SHORT PROBLEM:
Copy out each line of the material in which the word "from" appears.

--- begin COLLECTED MATERIAL ---

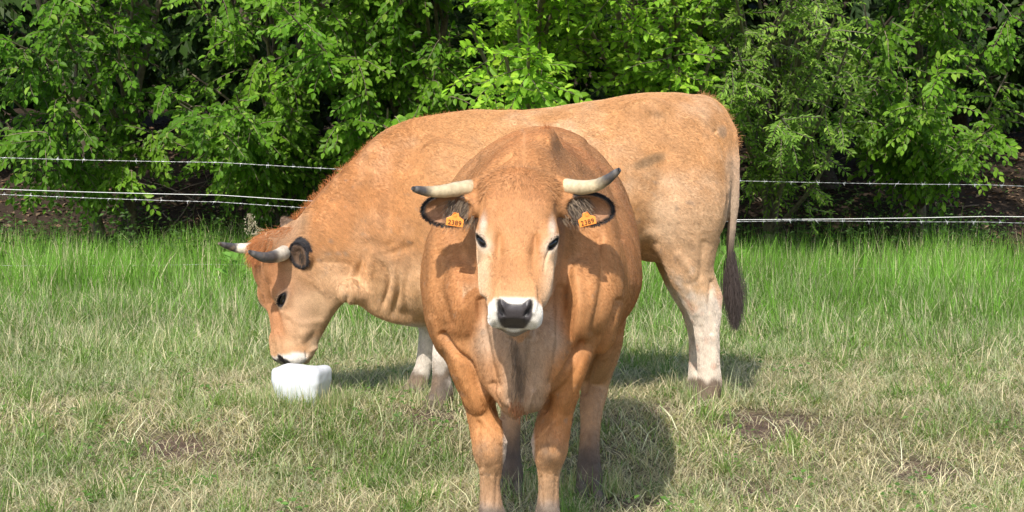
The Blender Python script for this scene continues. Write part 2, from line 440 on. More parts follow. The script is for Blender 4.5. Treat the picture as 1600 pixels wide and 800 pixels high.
# ================================================================== grass
def blades(name, x, y, h, wd, lean, az, col, mat, curl=1.0, z0=0.0, spec_cols=None):
    """ribbon blades: three segments, bending over"""
    n = len(x); z = ground_h(x, y) + z0
    t = np.array([0, .35, .7, 1.0]); ca, sa = np.cos(az), np.sin(az)
    V = np.zeros((n, 7, 3)); face = rng.uniform(0, np.pi, n); fx, fy = np.cos(az + np.pi / 2 + rng.normal(0, .5, n)), np.sin(az + np.pi / 2 + rng.normal(0, .5, n))
    k = 0
    for i, ti in enumerate(t):
        ang = lean * (0.35 + 0.65 * ti * curl)                 # angle from vertical grows along the blade
        r_ = h * ti * np.sin(np.minimum(ang, 1.65)); zz = h * ti * np.cos(np.minimum(ang, 1.65))
        cx, cy, cz = x + ca * r_, y + sa * r_, z + np.maximum(zz, .003 + .01 * ti)
        wi = wd * (1 - ti ** 1.6) * .5
        if i < 3:
            V[:, k] = np.stack([cx - fx * wi, cy - fy * wi, cz], 1); V[:, k + 1] = np.stack([cx + fx * wi, cy + fy * wi, cz], 1); k += 2
        else: V[:, k] = np.stack([cx, cy, cz], 1)
    b = (np.arange(n) * 7)[:, None]
    q = np.concatenate([b + [0, 1, 3, 2], b + [2, 3, 5, 4]]); tr = b + [4, 5, 6]
    pp = np.stack([x, y, 0 * x], 1); col = col * (1 + .26 * fbm(pp, 1.1, 61, 2) + .16 * fbm(pp, 5, 63, 2))[:, None]
    C = np.repeat(np.clip(col, .01, .9), 7, 0)
    o = mesh_obj(name, V.reshape(-1, 3), [q, tr], mat, None, {'tint': C}, smooth_shade=False); return tag(o, kind='stuff')
def leaves_mesh(name, base, d, nrm, L, W, col, parent, detail=True, mat=None, kind=None):
    """folded ovate leaves; base (n,3), d direction, nrm upper-side normal"""
    n = len(base); d = d / np.linalg.norm(d, axis=1)[:, None]; nrm = nrm - d * (nrm * d).sum(1)[:, None]; nrm /= np.linalg.norm(nrm, axis=1)[:, None] + 1e-9
    s_ = np.cross(d, nrm); L = L[:, None]; W = W[:, None]
    if detail:
        prof = [(0, 0, 0), (.32, .5, .10), (.70, .40, .05), (1, 0, -.13), (.70, -.40, .05), (.32, -.5, .10), (.32, 0, -.02), (.70, 0, -.05)]
        F1 = [(0, 6, 1), (7, 3, 2), (0, 5, 6), (7, 4, 3)]; F2 = [(6, 7, 2, 1), (5, 4, 7, 6)]
    else:
        prof = [(0, 0, 0), (.45, .5, .08), (1, 0, -.08), (.45, -.5, .08)]; F1 = [(0, 2, 1), (0, 3, 2)]; F2 = []
    k = len(prof); V = np.stack([base + d * L * u + s_ * W * v + nrm * L * w_ for u, v, w_ in prof], 1).reshape(-1, 3)
    b = (np.arange(n) * k)[:, None]; fs = [np.concatenate([b + list(t) for t in F1])]
    if F2: fs.append(np.concatenate([b + list(t) for t in F2]))
    o = mesh_obj(name, V, fs, mat or MAT['leaf'], parent, {'tint': np.repeat(np.clip(col, 0, 1), k, 0)}, smooth_shade=False)
    return o
def spread(n, y0, y1, margin=.5):
    y = y0 + (y1 - y0) * rng.random(n); hw = y * 800 / F + margin; x = rng.uniform(-1, 1, n) * (y1 * 800 / F + margin); ok = np.abs(x) < hw
    return x[ok], y[ok]
GRASS = attr_mat('grass_blade', rough=.55, spec=.25, var=None, translucent=.30)
G1 = np.array((.115, .205, .040)); G2 = np.array((.175, .28, .062)); GG = np.array((.36, .38, .22)); ST = np.array((.66, .57, .38)); ST2 = np.array((.46, .40, .26)); BR = np.array((.15, .33, .035))
def mixcols(sel, pal):
    return np.array(pal)[sel] * rng.uniform(.7, 1.3, (len(sel), 1))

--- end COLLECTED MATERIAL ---

RESPONSE:
The Blender Python script for this scene continues. Write part 2, from line 440 on. More parts follow. The script is for Blender 4.5. Treat the picture as 1600 pixels wide and 800 pixels high.
        ang = lean * (0.35 + 0.65 * ti * curl)                 # angle from vertical grows along the blade